表題番号:1996A-040 日付:2002/02/25
研究課題法隆寺金堂の釈迦三尊像と法隆寺の創建・再建
研究者所属(当時) 資格 氏名
(代表者) 文学部 教授 大橋 一章
研究成果概要
 奈良斑鳩の法隆寺は世界最古の木造建築としてあまりに有名であるが、その金堂中の間には鞍作止利が制作した釈迦三尊像が安置されている。つまり釈迦三尊像は金堂の本尊ということになるが、現存の金堂は天智9年(670)に法隆寺が焼失したあと再建されたものであるから、釈迦三尊は再建法隆寺の本尊として金堂の中の間に安置されたのである。このことから、従来多くの先学は創建法隆寺でも釈迦三尊像が本尊であったと推測してきた。しかしながら、釈迦三尊像の造像銘には推古30年(622)に聖徳太子が発病したため、その病気平癒を祈願して釈迦三尊を発願・制作したことが明記されているから、推古15年(607)ごろ飛鳥寺につづいてわが国第2号の本格的伽藍として聖徳太子が発願・建立した法隆寺の本尊であったと解することにはいささか無理がある。
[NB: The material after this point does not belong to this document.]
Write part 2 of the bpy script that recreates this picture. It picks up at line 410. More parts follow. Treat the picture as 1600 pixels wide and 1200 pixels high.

 創建法隆寺は現法隆寺内の若草伽藍と呼ばれる一画に建てられていたが、発掘の結果金堂や塔の大きさは飛鳥寺のそれとほぼ同規模であった。飛鳥寺の金堂には鞍作鳥が制作した丈六の金銅釈迦像が安置されていたが、飛鳥寺につづいて建立された法隆寺の堂塔の規模が同じであることからすると、法隆寺の金堂に安置した仏像の大きさも丈六ということになる。わが国にはもともと金銅仏をつくる仏師は存在しなかったから、百済の仏師の来日によって仏師が養成されたが、その中で頭角を現わし、指導的仏師に成長したのが鞍作鳥であった。私は創建法隆寺の本尊はこの鞍作鳥が制作した丈六の金銅仏であったと推測している。すると現本尊の釈迦三尊は創建法隆寺の本尊ではなく、太子の病気平癒のために制作したのなら、太子が生前住んでいた斑鳩宮内に建てられた仏堂のような建物に安置されていた可能性が強い。本研究の成果としては、まず法隆寺の創建年代を検討し、ついで造営集団の実態を明らかにしていく論文を発表する予定である。